The Florida Supreme Court issued an opinion on March 7, 2013 that eliminated an oft-used tool in the defense arsenal by limiting application of the economic loss rule to products liability cases.

The Decision

In a 5-2 decision authored by Justice Jorge Labarga, the court held unequivocally that “the application of the economic loss rule is limited to products liability cases.” Tiara Condo. Ass’n, Inc. v. Marsh & McLennan Cos., Inc., __ So.3d __, 2013 WL 828003, *8 (Fla. Mar. 7, 2013). In doing so, the court rejected the “contractual privity” branch of the rule, under which courts routinely held that parties in privity of contract were barred from asserting tort claims for purely economic loss where the defendant had not committed a breach of duty apart from a breach of contract. Id. at *2. The court explained that it had adopted the contractual privity rule in the first place “to prevent parties to a contract from circumventing the allocation of losses set forth in the contract by bringing an action for economic loss in tort.” Id.

Post-Tiara, the economic loss rule now applies only in the products liability context, “precluding recovery of economic damages in tort where there is no property damage or personal injury.” Id. at *5. The majority opinion explained that the court originally had intended the economic loss rule to apply only to products liability cases, but acknowledged that the rule had expanded far beyond that to include the contractual privity arm, as well as several other exceptions. After reviewing a string of its own decisions that slowly expanded the rule across more than 20 years, the majority held:

Having reviewed the origin and original purpose of the economic loss rule, and what has been described as the unprincipled extension of the rule, we now take this final step and hold that the economic loss rule applies only in the products liability context …. Our experience with the economic loss rule over time, which led to the creation of the exceptions to the rule, now demonstrates that the expansion of the rule beyond its origins was unwise and unworkable in practice.

Id. at *7.

Implications Going Forward

The holding, while plainly a significant pronouncement on Florida law, left some justices in disagreement over its practical effect. Since commercial litigation often involves parties in some contractual relationship with one another, the contractual privity arm of the economic loss rule had become an important tool for defendants to limit claims at early stages of litigation. As one justice noted in her concurring opinion, “the contractual privity form of the economic loss rule has provided a simple way to dismiss tort claims interconnected with breach of contract claims.” Id. at *9 (Pariente, J., concurring).
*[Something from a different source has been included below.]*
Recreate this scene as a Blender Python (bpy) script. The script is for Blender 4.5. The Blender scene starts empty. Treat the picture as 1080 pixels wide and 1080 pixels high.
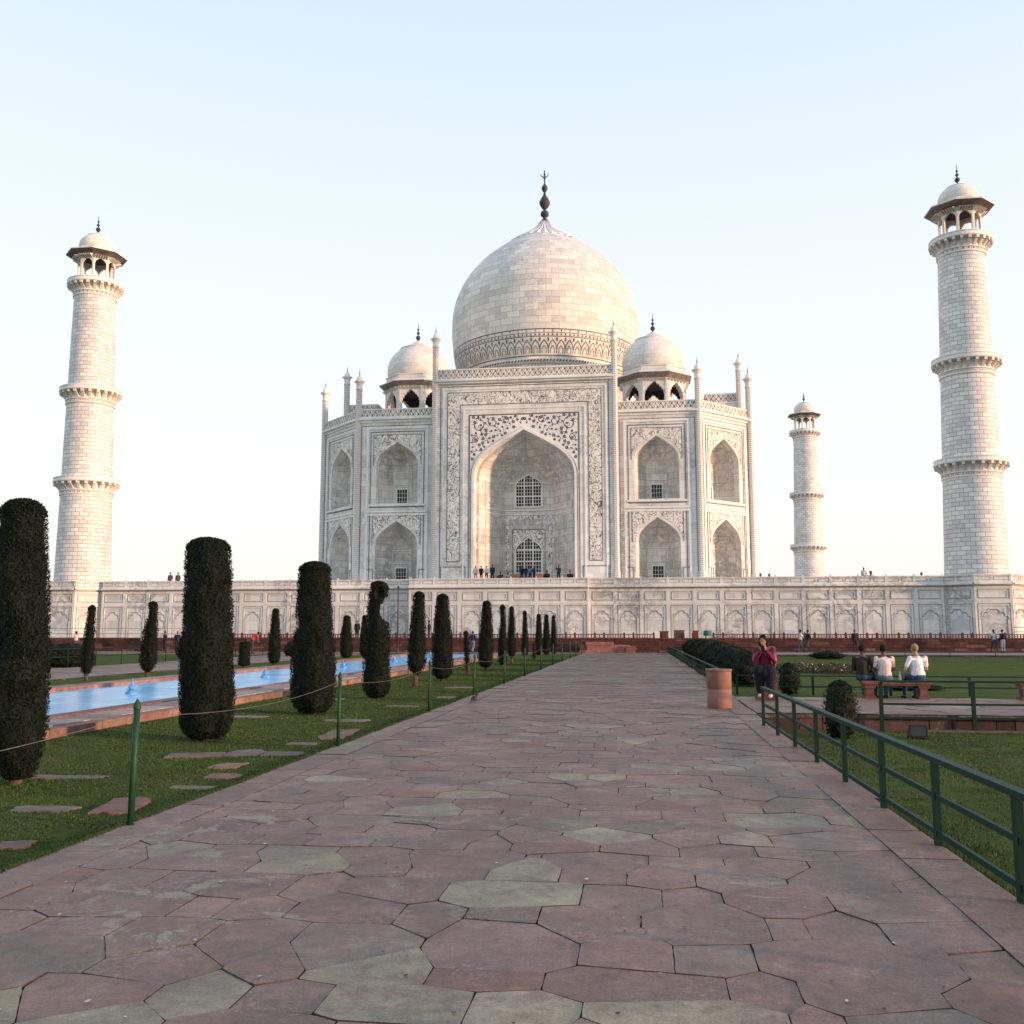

Chief Justice Ricky Polston, writing in dissent, opined that the Tiara decision “obliterates the use of the doctrine when the parties are in contractual privity, greatly expanding tort claims and remedies available without deference to contract claims.” Id. at *11 (Polston, C.J., dissenting). In defending the majority opinion, however, Justice Barbara J. Pariente argued that defendants can still avoid duplicative contract claims dressed up as tort claims, even though such a defense plainly can no longer be asserted under the “economic loss rule.” Id. at *9 (Pariente, J., concurring). Rather, she argued, that “[b]asic common law principles already restrict the remedies available to parties who have specifically negotiated for those remedies, and, contrary to the assertions raised in the dissent, our clarification of the economic loss rule’s applicability does nothing to alter these common law concepts.” Id. Indeed, one of the cases that Justice Pariente cited for this principle affirmed the dismissal of a negligence claim on grounds that are identical to the contractual privity branch of the economic loss rule, but without referring to the rule at all — which, in fact, had not yet been adopted by the supreme court. Elec. Sec. Sys. Corp. v. S. Bell Tel. & Tel. Co., 482 So.2d 518, 519 (Fla. 3d Dist. Ct. App. 1986) (“It is only when the breach of contract is attended by some additional conduct which amounts to an independent tort that such breach can constitute negligence.”).

In that sense, Florida law is consistent with the law in several other states, where courts apply the same principle, but without employing the term “economic loss rule” or “economic loss doctrine.” See Dan B. Dobbs, Paul T. Hayden and Ellen M. Bublick, The Law Of Torts (2d ed. 2011), § 613 at p. 482 (“Even today, the rule or its principles may be applied without referring to the economic loss rule by name, or even by identifying some versions by other names entirely or by deciding that the ‘gist’ of the action is contract, not tort”; citing decisions from Minnesota, New York, Pennsylvania and Vermont).

Going forward, defendants seeking to eliminate tort claims formerly barred under the rule will now have to rely on the “basic common law principles” to which Justice Pariente referred. The open question is how receptive lower courts will be to such arguments now that they no longer can be asserted under the “economic loss rule” label following the Florida Supreme Court’s holding in Tiara. At the very least, the court’s limitation of the economic loss rule to products liability cases and its overt rejection of the contractual privity branch of the rule will require defendants to be much more precise in framing their arguments. They must be abundantly clear they are not relying on the now-rejected rule, but rather on the “basic common law principles” that ostensibly have been resurrected to replace the former rule.